Task details: Retype exactly what runs from the first line of the data to the line with "mb.build('end_flange', M_nickel, rod)", keeping both of those lines and skipping pictures.

Source data:
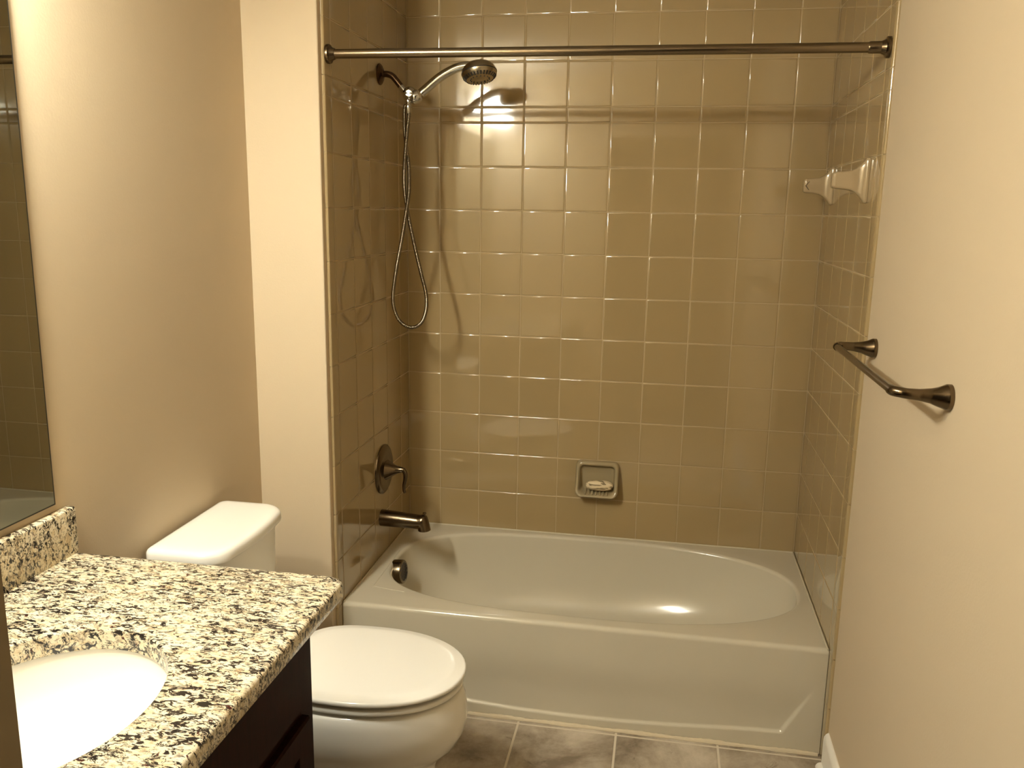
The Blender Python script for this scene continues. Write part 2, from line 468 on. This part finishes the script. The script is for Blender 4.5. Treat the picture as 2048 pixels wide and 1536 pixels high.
# ---------------------------------------------------------------- curtain rod
rod = thing('shower_curtain_rod', 'long brushed metal curtain rod spanning the top of the tub alcove', 'curtain rod', (W/2, -0.752, 1.988))
yr = -0.752; zl, zr = 1.990, 1.9855
def rp(x): return (x, yr, zl + (zr - zl)*x/W)
mb = MB(); mb.tube([rp(0.010 + (W - 0.02)*k/20) for k in range(21)], 0.0128, 32); mb.build('rod', M_nickel_rod, rod)
mb = MB(); mb.tube([rp(W - 0.052), rp(W - 0.048), rp(W - 0.012), rp(W - 0.010)], [0.0128, 0.0148, 0.0150, 0.0128], 32); mb.build('collar', M_nickel_rod, rod)
for x, s_ in ((0.0, 1), (W, -1)):
    mb = MB(); mb.lathe([(0.0003, 0.026), (0.005, 0.0265), (0.009, 0.0255), (0.011, 0.020), (0.018, 0.0165), (0.024, 0.0140)], rp(x), (s_, 0, 0), 36)
    mb.build('end_flange', M_nickel, rod)

# ---------------------------------------------------------------- shower arm with diverter
YA = -0.304
arm = thing('shower_mount', 'dark bronze bent shower arm with chrome diverter ball on the tiled side wall', 'shower arm', (0, YA, 2.003))
mb = MB(); mb.lathe([(0.0003, 0.034), (0.003, 0.034), (0.006, 0.031), (0.010, 0.024), (0.0115, 0.016), (0.014, 0.0125), (0.016, 0.011)], (0, YA, 2.003), (1, 0, 0), 40)
mb.build('wall_flange', M_dark_bronze, arm)
mb = MB(); mb.tube(catmull([(0.004, YA, 2.003), (0.025, YA, 2.003), (0.043, YA, 1.997), (0.057, YA, 1.983), (0.076, YA, 1.960)], 10), 0.0103, 20)
mb.build('pipe', M_dark_bronze, arm)
BC = Vector((0.103, YA, 1.938))
mb = MB(); mb.tube([(0.073, YA, 1.9635), (0.078, YA, 1.9578), (0.084, YA, 1.951), (0.094, YA, 1.944)], [0.0108, 0.0118, 0.0118, 0.012], 20)
mb.lathe([(-0.024*math.cos(PI*k/14), 0.0255*math.sin(PI*k/14)) for k in range(15)], BC, (0, -1, 0), 28)
mb.tube([(0.105, YA, 1.930), (0.117, YA, 1.930), (0.1265, YA, 1.9335), (0.1365, YA, 1.9375)], [0.018, 0.0235, 0.0225, 0.0175], 24)
mb.lathe([(0, 0.012), (0.012, 0.012), (0.014, 0.010), (0.018, 0.0095)], (0.1, YA - 0.004, 1.9265), (-0.02, 0, -1), 24)
mb.build('diverter', M_chrome, arm)
mb = MB(); mb.lathe([(0, 0.0125), (0.006, 0.0125), (0.008, 0.0105), (0.0085, 0.001)], BC + Vector((0.0040, -0.0205, 0.001)), (0.10, -1, -0.005), 24)
mb.build('diverter_cap', M_chrome, arm)

# ---------------------------------------------------------------- hand shower with hose
hs = thing('hand_shower', 'chrome handheld shower head held in the diverter, long ribbed hose looping down', 'shower head', (0.133, YA, 1.935))
hp = catmull([(0.1428, YA, 1.9420), (0.157, YA, 1.9540), (0.206, YA - 0.002, 1.991), (0.252, YA - 0.004, 2.015), (0.287, YA - 0.006, 2.024), (0.315, YA - 0.008, 2.024)], 10)
nh = len(hp); rh = [0.0155 - 0.0016*i/(nh-1) for i in range(nh)]
mb = MB(); mb.tube(hp, rh, 24); mb.build('handle', M_chrome, hs)
hc = Vector((0.338, YA - 0.010, 2.004)); ha = Vector((0.17, -0.20, -0.96)).normalized()
mb = MB()
mb.lathe([(-0.034, 0.001), (-0.0335, 0.016), (-0.031, 0.028), (-0.026, 0.039), (-0.017, 0.0495), (-0.006, 0.0558), (0.001, 0.0572)], hc, ha, 56)
head = mb.build('spray_head', M_chrome_satin, hs)
mb = MB(); mb.lathe([(0.0005, 0.0568), (0.0005, 0.0578), (0.0030, 0.0578), (0.0030, 0.0568)], hc, ha, 56); mb.build('trim_ring', M_black, head)
mb = MB(); mb.lathe([(0.0025, 0.0572), (0.010, 0.0560), (0.018, 0.0505), (0.0225, 0.045), (0.024, 0.040), (0.0235, 0.018), (0.026, 0.014), (0.026, 0.001)], hc, ha, 56)
mb.build('face_plate', M_chrome_satin, head)
mb = MB(); u_ = ha.cross(Vector((0, 1, 0))).normalized(); w_ = ha.cross(u_)
for k in range(30):
    a = 2*PI*k/30; d = u_*math.cos(a) + w_*math.sin(a); tn = ha.cross(d)
    p0, p1 = hc + d*0.0535 + ha*0.0152, hc + d*0.0440 + ha*0.0236
    nn = (p1 - p0).cross(tn).normalized()
    if nn.dot(ha) < 0: nn = -nn
    q = [p0 + tn*0.0022, p1 + tn*0.0016, p1 - tn*0.0016, p0 - tn*0.0022]
    mb.rings([[x - nn*0.001 for x in q], [x + nn*0.0012 for x in q]])
    if k % 2 == 0:
        mb.lathe([(0, 0.0022), (0.0022, 0.0018), (0.0024, 0.0002)], hc + d*0.031 + ha*0.0236, ha, 8)
mb.build('nozzle', M_black, head, smooth=False)
def hx(a, b, dy): return (0.0005 + (640 + a/3.2 - 817)*0.001746 + 0.0975, YA + dy, 1.898 + (215 - 200 - b/3.2)*0.001746)
hose_pts = [(0.0985, YA - 0.004, 1.885), hx(572, 90, -0.004), hx(566, 150, -0.006), hx(552, 290, -0.008), hx(541, 400, -0.006), hx(535, 500, 0.002), hx(541, 600, 0.008),
            hx(562, 720, 0.008), hx(600, 890, 0.006), hx(641, 1050, 0.003), hx(672, 1170, 0), hx(674, 1260, 0), hx(650, 1340, 0), hx(605, 1382, 0), hx(550, 1384, 0), hx(495, 1345, 0),
            hx(462, 1270, 0), hx(456, 1180, 0), hx(483, 1010, -0.002), hx(520, 840, -0.006), hx(550, 680, -0.009), hx(567, 570, -0.006), hx(569, 490, -0.001), hx(563, 390, 0.006),
            hx(549, 290, 0.008), hx(538, 180, 0.008), hx(537, 90, 0.008), hx(541, 40, 0.009), (0.0925, YA + 0.0165, 1.8985), (0.102, YA + 0.018, 1.905)]
hpts = resample(catmull(hose_pts, 14), 0.0011)
mb = MB(); mb.tube(hpts, [0.0058 + 0.0008*(1 if (i % 4) in (1, 2) else 0) for i in range(len(hpts))], 12)
hose = mb.build('hose', M_hose, hs, angle=80)
mb = MB(); mb.lathe([(0, 0.0092), (0.010, 0.0098), (0.024, 0.0088), (0.029, 0.0070)], (0.0995, YA - 0.004, 1.9068), (-0.03, 0, -1), 24)
mb.build('hose_connector', M_chrome, hose)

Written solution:
The Blender Python script for this scene continues. Write part 2, from line 468 on. This part finishes the script. The script is for Blender 4.5. Treat the picture as 2048 pixels wide and 1536 pixels high.
# ---------------------------------------------------------------- curtain rod
rod = thing('shower_curtain_rod', 'long brushed metal curtain rod spanning the top of the tub alcove', 'curtain rod', (W/2, -0.752, 1.988))
yr = -0.752; zl, zr = 1.990, 1.9855
def rp(x): return (x, yr, zl + (zr - zl)*x/W)
mb = MB(); mb.tube([rp(0.010 + (W - 0.02)*k/20) for k in range(21)], 0.0128, 32); mb.build('rod', M_nickel_rod, rod)
mb = MB(); mb.tube([rp(W - 0.052), rp(W - 0.048), rp(W - 0.012), rp(W - 0.010)], [0.0128, 0.0148, 0.0150, 0.0128], 32); mb.build('collar', M_nickel_rod, rod)
for x, s_ in ((0.0, 1), (W, -1)):
    mb = MB(); mb.lathe([(0.0003, 0.026), (0.005, 0.0265), (0.009, 0.0255), (0.011, 0.020), (0.018, 0.0165), (0.024, 0.0140)], rp(x), (s_, 0, 0), 36)
    mb.build('end_flange', M_nickel, rod)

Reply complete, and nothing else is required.